**WRITTEN PROBLEM**
Repeat the entire listing exactly as written.

* Start *

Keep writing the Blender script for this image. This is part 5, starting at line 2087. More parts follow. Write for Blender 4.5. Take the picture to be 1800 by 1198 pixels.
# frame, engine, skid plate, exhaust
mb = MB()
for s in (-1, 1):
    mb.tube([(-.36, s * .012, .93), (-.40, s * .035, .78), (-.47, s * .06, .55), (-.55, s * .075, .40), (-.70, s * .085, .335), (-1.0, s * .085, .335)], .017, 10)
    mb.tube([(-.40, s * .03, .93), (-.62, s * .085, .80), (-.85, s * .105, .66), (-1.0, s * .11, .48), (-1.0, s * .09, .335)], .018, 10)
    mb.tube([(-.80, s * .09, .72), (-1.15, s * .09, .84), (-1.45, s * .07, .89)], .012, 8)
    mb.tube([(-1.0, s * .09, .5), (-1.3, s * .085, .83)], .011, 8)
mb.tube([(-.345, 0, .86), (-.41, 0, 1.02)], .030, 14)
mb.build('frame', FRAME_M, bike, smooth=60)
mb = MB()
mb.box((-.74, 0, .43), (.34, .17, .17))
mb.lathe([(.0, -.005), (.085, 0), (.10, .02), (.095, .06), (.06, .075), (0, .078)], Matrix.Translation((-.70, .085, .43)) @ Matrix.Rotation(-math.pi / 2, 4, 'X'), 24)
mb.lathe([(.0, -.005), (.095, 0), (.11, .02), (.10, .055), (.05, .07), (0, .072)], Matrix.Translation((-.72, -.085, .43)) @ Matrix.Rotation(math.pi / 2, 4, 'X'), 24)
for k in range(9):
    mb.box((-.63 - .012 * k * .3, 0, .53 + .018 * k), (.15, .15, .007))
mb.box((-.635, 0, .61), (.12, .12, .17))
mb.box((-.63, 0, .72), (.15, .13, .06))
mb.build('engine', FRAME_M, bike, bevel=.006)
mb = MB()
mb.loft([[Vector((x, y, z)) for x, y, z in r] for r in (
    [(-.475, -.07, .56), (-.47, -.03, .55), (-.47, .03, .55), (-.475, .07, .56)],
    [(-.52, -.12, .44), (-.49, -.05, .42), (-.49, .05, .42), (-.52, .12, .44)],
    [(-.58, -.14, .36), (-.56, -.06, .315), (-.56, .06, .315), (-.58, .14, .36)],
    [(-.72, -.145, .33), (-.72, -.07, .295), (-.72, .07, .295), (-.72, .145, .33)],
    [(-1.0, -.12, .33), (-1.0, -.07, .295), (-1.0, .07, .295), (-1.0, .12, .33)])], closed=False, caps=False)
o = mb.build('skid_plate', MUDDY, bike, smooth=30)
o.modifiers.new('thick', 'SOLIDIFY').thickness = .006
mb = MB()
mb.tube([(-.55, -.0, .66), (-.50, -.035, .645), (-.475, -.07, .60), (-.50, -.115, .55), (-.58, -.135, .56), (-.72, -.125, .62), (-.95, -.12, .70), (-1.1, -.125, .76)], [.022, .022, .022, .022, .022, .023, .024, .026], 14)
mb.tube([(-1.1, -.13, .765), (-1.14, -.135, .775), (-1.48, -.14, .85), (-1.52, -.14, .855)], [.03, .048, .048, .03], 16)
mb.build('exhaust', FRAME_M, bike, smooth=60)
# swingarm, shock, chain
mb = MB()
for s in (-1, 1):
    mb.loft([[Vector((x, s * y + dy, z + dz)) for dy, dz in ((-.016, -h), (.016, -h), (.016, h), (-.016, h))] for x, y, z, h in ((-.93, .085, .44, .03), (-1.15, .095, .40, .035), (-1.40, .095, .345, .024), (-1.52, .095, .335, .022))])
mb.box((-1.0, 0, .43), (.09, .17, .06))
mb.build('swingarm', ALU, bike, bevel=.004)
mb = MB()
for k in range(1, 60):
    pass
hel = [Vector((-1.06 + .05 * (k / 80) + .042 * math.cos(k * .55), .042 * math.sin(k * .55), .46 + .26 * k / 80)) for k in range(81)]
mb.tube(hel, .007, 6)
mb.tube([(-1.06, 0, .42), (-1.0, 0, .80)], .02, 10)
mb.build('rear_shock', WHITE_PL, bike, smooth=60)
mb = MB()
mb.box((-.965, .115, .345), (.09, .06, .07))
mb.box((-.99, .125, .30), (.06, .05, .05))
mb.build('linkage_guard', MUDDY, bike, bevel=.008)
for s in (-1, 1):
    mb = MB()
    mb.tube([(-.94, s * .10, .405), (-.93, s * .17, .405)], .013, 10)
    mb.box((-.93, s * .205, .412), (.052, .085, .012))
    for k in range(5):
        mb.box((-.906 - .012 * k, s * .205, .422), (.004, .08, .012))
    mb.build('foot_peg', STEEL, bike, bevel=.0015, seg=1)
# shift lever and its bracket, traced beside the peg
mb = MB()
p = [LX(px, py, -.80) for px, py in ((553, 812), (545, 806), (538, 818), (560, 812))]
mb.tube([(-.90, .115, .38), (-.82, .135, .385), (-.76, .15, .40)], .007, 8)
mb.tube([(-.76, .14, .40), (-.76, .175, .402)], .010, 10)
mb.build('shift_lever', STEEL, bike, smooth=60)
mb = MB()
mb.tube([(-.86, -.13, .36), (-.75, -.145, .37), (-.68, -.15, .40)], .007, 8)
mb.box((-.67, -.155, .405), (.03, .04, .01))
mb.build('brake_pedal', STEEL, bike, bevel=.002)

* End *

**OUTPUT**
Keep writing the Blender script for this image. This is part 5, starting at line 2087. More parts follow. Write for Blender 4.5. Take the picture to be 1800 by 1198 pixels.
# frame, engine, skid plate, exhaust
mb = MB()
for s in (-1, 1):
    mb.tube([(-.36, s * .012, .93), (-.40, s * .035, .78), (-.47, s * .06, .55), (-.55, s * .075, .40), (-.70, s * .085, .335), (-1.0, s * .085, .335)], .017, 10)
    mb.tube([(-.40, s * .03, .93), (-.62, s * .085, .80), (-.85, s * .105, .66), (-1.0, s * .11, .48), (-1.0, s * .09, .335)], .018, 10)
    mb.tube([(-.80, s * .09, .72), (-1.15, s * .09, .84), (-1.45, s * .07, .89)], .012, 8)
    mb.tube([(-1.0, s * .09, .5), (-1.3, s * .085, .83)], .011, 8)
mb.tube([(-.345, 0, .86), (-.41, 0, 1.02)], .030, 14)
mb.build('frame', FRAME_M, bike, smooth=60)
mb = MB()
mb.box((-.74, 0, .43), (.34, .17, .17))
mb.lathe([(.0, -.005), (.085, 0), (.10, .02), (.095, .06), (.06, .075), (0, .078)], Matrix.Translation((-.70, .085, .43)) @ Matrix.Rotation(-math.pi / 2, 4, 'X'), 24)
mb.lathe([(.0, -.005), (.095, 0), (.11, .02), (.10, .055), (.05, .07), (0, .072)], Matrix.Translation((-.72, -.085, .43)) @ Matrix.Rotation(math.pi / 2, 4, 'X'), 24)
for k in range(9):
    mb.box((-.63 - .012 * k * .3, 0, .53 + .018 * k), (.15, .15, .007))
mb.box((-.635, 0, .61), (.12, .12, .17))
mb.box((-.63, 0, .72), (.15, .13, .06))
mb.build('engine', FRAME_M, bike, bevel=.006)
mb = MB()
mb.loft([[Vector((x, y, z)) for x, y, z in r] for r in (
    [(-.475, -.07, .56), (-.47, -.03, .55), (-.47, .03, .55), (-.475, .07, .56)],
    [(-.52, -.12, .44), (-.49, -.05, .42), (-.49, .05, .42), (-.52, .12, .44)],
    [(-.58, -.14, .36), (-.56, -.06, .315), (-.56, .06, .315), (-.58, .14, .36)],
    [(-.72, -.145, .33), (-.72, -.07, .295), (-.72, .07, .295), (-.72, .145, .33)],
    [(-1.0, -.12, .33), (-1.0, -.07, .295), (-1.0, .07, .295), (-1.0, .12, .33)])], closed=False, caps=False)
o = mb.build('skid_plate', MUDDY, bike, smooth=30)
o.modifiers.new('thick', 'SOLIDIFY').thickness = .006
mb = MB()
mb.tube([(-.55, -.0, .66), (-.50, -.035, .645), (-.475, -.07, .60), (-.50, -.115, .55), (-.58, -.135, .56), (-.72, -.125, .62), (-.95, -.12, .70), (-1.1, -.125, .76)], [.022, .022, .022, .022, .022, .023, .024, .026], 14)
mb.tube([(-1.1, -.13, .765), (-1.14, -.135, .775), (-1.48, -.14, .85), (-1.52, -.14, .855)], [.03, .048, .048, .03], 16)
mb.build('exhaust', FRAME_M, bike, smooth=60)
# swingarm, shock, chain
mb = MB()
for s in (-1, 1):
    mb.loft([[Vector((x, s * y + dy, z + dz)) for dy, dz in ((-.016, -h), (.016, -h), (.016, h), (-.016, h))] for x, y, z, h in ((-.93, .085, .44, .03), (-1.15, .095, .40, .035), (-1.40, .095, .345, .024), (-1.52, .095, .335, .022))])
mb.box((-1.0, 0, .43), (.09, .17, .06))
mb.build('swingarm', ALU, bike, bevel=.004)
mb = MB()
for k in range(1, 60):
    pass
hel = [Vector((-1.06 + .05 * (k / 80) + .042 * math.cos(k * .55), .042 * math.sin(k * .55), .46 + .26 * k / 80)) for k in range(81)]
mb.tube(hel, .007, 6)
mb.tube([(-1.06, 0, .42), (-1.0, 0, .80)], .02, 10)
mb.build('rear_shock', WHITE_PL, bike, smooth=60)
mb = MB()
mb.box((-.965, .115, .345), (.09, .06, .07))
mb.box((-.99, .125, .30), (.06, .05, .05))
mb.build('linkage_guard', MUDDY, bike, bevel=.008)
for s in (-1, 1):
    mb = MB()
    mb.tube([(-.94, s * .10, .405), (-.93, s * .17, .405)], .013, 10)
    mb.box((-.93, s * .205, .412), (.052, .085, .012))
    for k in range(5):
        mb.box((-.906 - .012 * k, s * .205, .422), (.004, .08, .012))
    mb.build('foot_peg', STEEL, bike, bevel=.0015, seg=1)
# shift lever and its bracket, traced beside the peg
mb = MB()
p = [LX(px, py, -.80) for px, py in ((553, 812), (545, 806), (538, 818), (560, 812))]
mb.tube([(-.90, .115, .38), (-.82, .135, .385), (-.76, .15, .40)], .007, 8)
mb.tube([(-.76, .14, .40), (-.76, .175, .402)], .010, 10)
mb.build('shift_lever', STEEL, bike, smooth=60)
mb = MB()
mb.tube([(-.86, -.13, .36), (-.75, -.145, .37), (-.68, -.15, .40)], .007, 8)
mb.box((-.67, -.155, .405), (.03, .04, .01))
mb.build('brake_pedal', STEEL, bike, bevel=.002)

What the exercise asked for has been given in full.